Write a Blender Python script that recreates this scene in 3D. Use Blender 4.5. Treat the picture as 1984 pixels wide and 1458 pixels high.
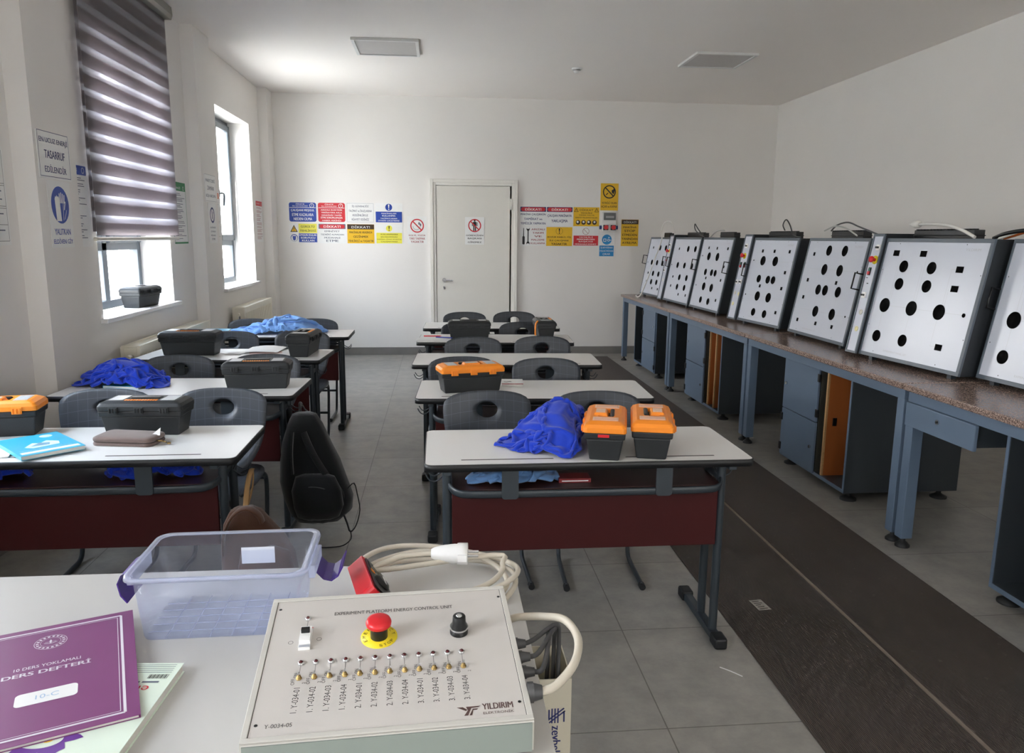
import bpy, math, random
from mathutils import Vector, Matrix, noise

for o in list(bpy.data.objects):
    bpy.data.objects.remove(o)
SC = bpy.context.scene
COL = SC.collection
PI = math.pi

# ------------------------------------------------------------------ camera
F, PITCH, YAW, ROLL, EYE = 1479.4, .1807, .0963, .0088, 1.5475
cd = bpy.data.cameras.new('camera')
cam = bpy.data.objects.new('camera', cd)
COL.objects.link(cam)
cd.sensor_width = 36
cd.lens = F * 36 / 1984
cd.clip_start = .02
_r = Vector((math.cos(YAW), -math.sin(YAW), 0))
_f = Vector((math.sin(YAW) * math.cos(PITCH), math.cos(YAW) * math.cos(PITCH), -math.sin(PITCH)))
_u = Vector((math.sin(YAW) * math.sin(PITCH), math.cos(YAW) * math.sin(PITCH), math.cos(PITCH)))
_R = _r * math.cos(ROLL) + _u * math.sin(ROLL)
_U = -_r * math.sin(ROLL) + _u * math.cos(ROLL)
cam.matrix_world = Matrix(((_R.x, _U.x, -_f.x, 0), (_R.y, _U.y, -_f.y, 0), (_R.z, _U.z, -_f.z, EYE), (0, 0, 0, 1)))
SC.camera = cam

# ------------------------------------------------------------------ sky, sun, exposure
SC.view_settings.view_transform = 'Standard'
SC.view_settings.look = 'None'
SC.view_settings.gamma = 1
SC.view_settings.use_curve_mapping = False
SC.view_settings.exposure = 1.36
w = bpy.data.worlds.new('sky')
SC.world = w
w.use_nodes = True
nt = w.node_tree
nt.nodes.clear()
_o = nt.nodes.new('ShaderNodeOutputWorld')
_b = nt.nodes.new('ShaderNodeBackground')
_tc = nt.nodes.new('ShaderNodeTexCoord')
_sx = nt.nodes.new('ShaderNodeSeparateXYZ')
_rp = nt.nodes.new('ShaderNodeValToRGB')
nt.links.new(_tc.outputs['Generated'], _sx.inputs[0])
nt.links.new(_sx.outputs['Z'], _rp.inputs[0])
_rp.color_ramp.elements[0].position = 0
_rp.color_ramp.elements[0].color = (1, .95, .88, 1)
_rp.color_ramp.elements[1].position = .7
_rp.color_ramp.elements[1].color = (.74, .86, 1.0, 1)
_e = _rp.color_ramp.elements.new(.2)
_e.color = (1, .97, .93, 1)
nt.links.new(_rp.outputs[0], _b.inputs[0])
_b.inputs[1].default_value = 12.0
nt.links.new(_b.outputs[0], _o.inputs[0])
WIN = [(-3.60, -2.24), (-.72, .64), (2.21, 3.53), (5.11, 6.45), (7.95, 9.31)]      # window openings along the left wall; first one added for fill light
WZ0, WZ1 = 1.01, 2.785
for _i, (a, b) in enumerate(WIN):                                   # portals only guide the sky's own light in
    ld = bpy.data.lights.new('sky_portal', 'AREA')
    ld.shape = 'RECTANGLE'
    ld.size = b - a
    ld.size_y = WZ1 - WZ0
    ld.cycles.is_portal = True
    lo = bpy.data.objects.new('sky_portal', ld)
    COL.objects.link(lo)
    lo.matrix_world = Matrix(((0, 0, -1, -2.47), (1, 0, 0, (a + b) / 2), (0, -1, 0, (WZ0 + WZ1) / 2), (0, 0, 0, 1)))
ld = bpy.data.lights.new('sky_portal', 'AREA')
ld.shape = 'RECTANGLE'
ld.size = 1.2
ld.size_y = 1.3
ld.cycles.is_portal = True
lo = bpy.data.objects.new('sky_portal', ld)
COL.objects.link(lo)
lo.matrix_world = Matrix(((1, 0, 0, 2.2), (0, 0, -1, -4.31), (0, 1, 0, 1.95), (0, 0, 0, 1)))
sd = bpy.data.lights.new('sun', 'SUN')
sd.energy = 20
sd.angle = .01
sd.color = (1, .93, .82)
so = bpy.data.objects.new('sun', sd)
COL.objects.link(so)
so.rotation_euler = Vector((.16, .85, -.75)).to_track_quat('-Z', 'Y').to_euler()
try:
    SC.cycles.max_bounces = 14
    SC.cycles.diffuse_bounces = 8
    SC.cycles.transparent_max_bounces = 24
    SC.cycles.caustics_reflective = False
    SC.cycles.caustics_refractive = False
    SC.cycles.sample_clamp_indirect = 8
except Exception:
    pass

# ------------------------------------------------------------------ materials
def lin(h):
    h = h.lstrip('#')
    c = [int(h[i:i + 2], 16) / 255 for i in (0, 2, 4)]
    return tuple(((x + .055) / 1.055) ** 2.4 if x > .04045 else x / 12.92 for x in c) + (1,)

MATS = {}
def M(name, col, rough=.5, metal=0, var=.05, scale=18, bump=0, spec=.5, coat=0, bscale=None, stretch=None, trans=0, alpha=1):
    if name in MATS:
        return MATS[name]
    m = bpy.data.materials.new(name)
    m.use_nodes = True
    t = m.node_tree
    b = t.nodes['Principled BSDF']
    c = lin(col)
    tc = t.nodes.new('ShaderNodeTexCoord')
    mp = t.nodes.new('ShaderNodeMapping')
    if stretch:
        mp.inputs['Scale'].default_value = stretch
    t.links.new(tc.outputs['Object'], mp.inputs[0])
    n = t.nodes.new('ShaderNodeTexNoise')
    n.inputs['Scale'].default_value = scale
    n.inputs['Detail'].default_value = 4
    t.links.new(mp.outputs[0], n.inputs['Vector'])
    mx = t.nodes.new('ShaderNodeMix')
    mx.data_type = 'RGBA'
    mx.inputs['A'].default_value = tuple(x * (1 - var) for x in c[:3]) + (1,)
    mx.inputs['B'].default_value = tuple(min(1, x * (1 + var)) for x in c[:3]) + (1,)
    t.links.new(n.outputs['Fac'], mx.inputs['Factor'])
    t.links.new(mx.outputs['Result'], b.inputs['Base Color'])
    b.inputs['Roughness'].default_value = rough
    b.inputs['Metallic'].default_value = metal
    b.inputs['Specular IOR Level'].default_value = spec
    b.inputs['Coat Weight'].default_value = coat
    b.inputs['Alpha'].default_value = alpha
    if bump:
        n2 = t.nodes.new('ShaderNodeTexNoise')
        n2.inputs['Scale'].default_value = bscale or scale * 4
        n2.inputs['Detail'].default_value = 3
        t.links.new(mp.outputs[0], n2.inputs['Vector'])
        bp = t.nodes.new('ShaderNodeBump')
        bp.inputs['Strength'].default_value = bump
        bp.inputs['Distance'].default_value = .01
        t.links.new(n2.outputs['Fac'], bp.inputs['Height'])
        t.links.new(bp.outputs[0], b.inputs['Normal'])
    MATS[name] = m
    return m

def mat_tile_floor():
    m = M('floor_tile', '#96938d', .38, var=.14, scale=1.6, bump=.03, bscale=40)
    t = m.node_tree
    b = t.nodes['Principled BSDF']
    old = b.inputs['Base Color'].links[0].from_socket
    geo = t.nodes.new('ShaderNodeTexCoord')
    mp = t.nodes.new('ShaderNodeMapping')
    mp.inputs['Location'].default_value = (.37 + 1.2 * 10, -2.15 + .625 * 20, 0)
    t.links.new(geo.outputs['Object'], mp.inputs[0])
    br = t.nodes.new('ShaderNodeTexBrick')
    br.offset = 0
    br.squash = 1
    br.inputs['Scale'].default_value = 1
    br.inputs['Brick Width'].default_value = 1.19
    br.inputs['Row Height'].default_value = .625
    br.inputs['Mortar Size'].default_value = .0022
    br.inputs['Mortar Smooth'].default_value = 0
    br.inputs['Bias'].default_value = 0
    br.inputs['Color1'].default_value = (1, 1, 1, 1)
    br.inputs['Color2'].default_value = (.86, .86, .86, 1)
    br.inputs['Mortar'].default_value = (.42, .41, .40, 1)
    t.links.new(mp.outputs[0], br.inputs['Vector'])
    n3 = t.nodes.new('ShaderNodeTexNoise')
    n3.inputs['Scale'].default_value = 7
    n3.inputs['Detail'].default_value = 8
    n3.inputs['Roughness'].default_value = .7
    t.links.new(geo.outputs['Object'], n3.inputs['Vector'])
    rp = t.nodes.new('ShaderNodeValToRGB')
    rp.color_ramp.elements[0].position = .3
    rp.color_ramp.elements[0].color = (.74, .74, .75, 1)
    rp.color_ramp.elements[1].position = .62
    rp.color_ramp.elements[1].color = (1.08, 1.07, 1.05, 1)
    t.links.new(n3.outputs['Fac'], rp.inputs[0])
    m1 = t.nodes.new('ShaderNodeMix'); m1.data_type = 'RGBA'; m1.blend_type = 'MULTIPLY'; m1.inputs['Factor'].default_value = 1
    m2 = t.nodes.new('ShaderNodeMix'); m2.data_type = 'RGBA'; m2.blend_type = 'MULTIPLY'; m2.inputs['Factor'].default_value = 1
    t.links.new(old, m1.inputs['A']); t.links.new(br.outputs['Color'], m1.inputs['B'])
    t.links.new(m1.outputs['Result'], m2.inputs['A']); t.links.new(rp.outputs[0], m2.inputs['B'])
    t.links.new(m2.outputs['Result'], b.inputs['Base Color'])
    return m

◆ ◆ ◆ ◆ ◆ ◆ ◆

### Written request
Output exactly the span of lines from the top of the listing through the line holding "SC.camera = cam", and leave every picture out.

### Response to the task
Write a Blender Python script that recreates this scene in 3D. Use Blender 4.5. Treat the picture as 1984 pixels wide and 1458 pixels high.
import bpy, math, random
from mathutils import Vector, Matrix, noise

for o in list(bpy.data.objects):
    bpy.data.objects.remove(o)
SC = bpy.context.scene
COL = SC.collection
PI = math.pi

# ------------------------------------------------------------------ camera
F, PITCH, YAW, ROLL, EYE = 1479.4, .1807, .0963, .0088, 1.5475
cd = bpy.data.cameras.new('camera')
cam = bpy.data.objects.new('camera', cd)
COL.objects.link(cam)
cd.sensor_width = 36
cd.lens = F * 36 / 1984
cd.clip_start = .02
_r = Vector((math.cos(YAW), -math.sin(YAW), 0))
_f = Vector((math.sin(YAW) * math.cos(PITCH), math.cos(YAW) * math.cos(PITCH), -math.sin(PITCH)))
_u = Vector((math.sin(YAW) * math.sin(PITCH), math.cos(YAW) * math.sin(PITCH), math.cos(PITCH)))
_R = _r * math.cos(ROLL) + _u * math.sin(ROLL)
_U = -_r * math.sin(ROLL) + _u * math.cos(ROLL)
cam.matrix_world = Matrix(((_R.x, _U.x, -_f.x, 0), (_R.y, _U.y, -_f.y, 0), (_R.z, _U.z, -_f.z, EYE), (0, 0, 0, 1)))
SC.camera = cam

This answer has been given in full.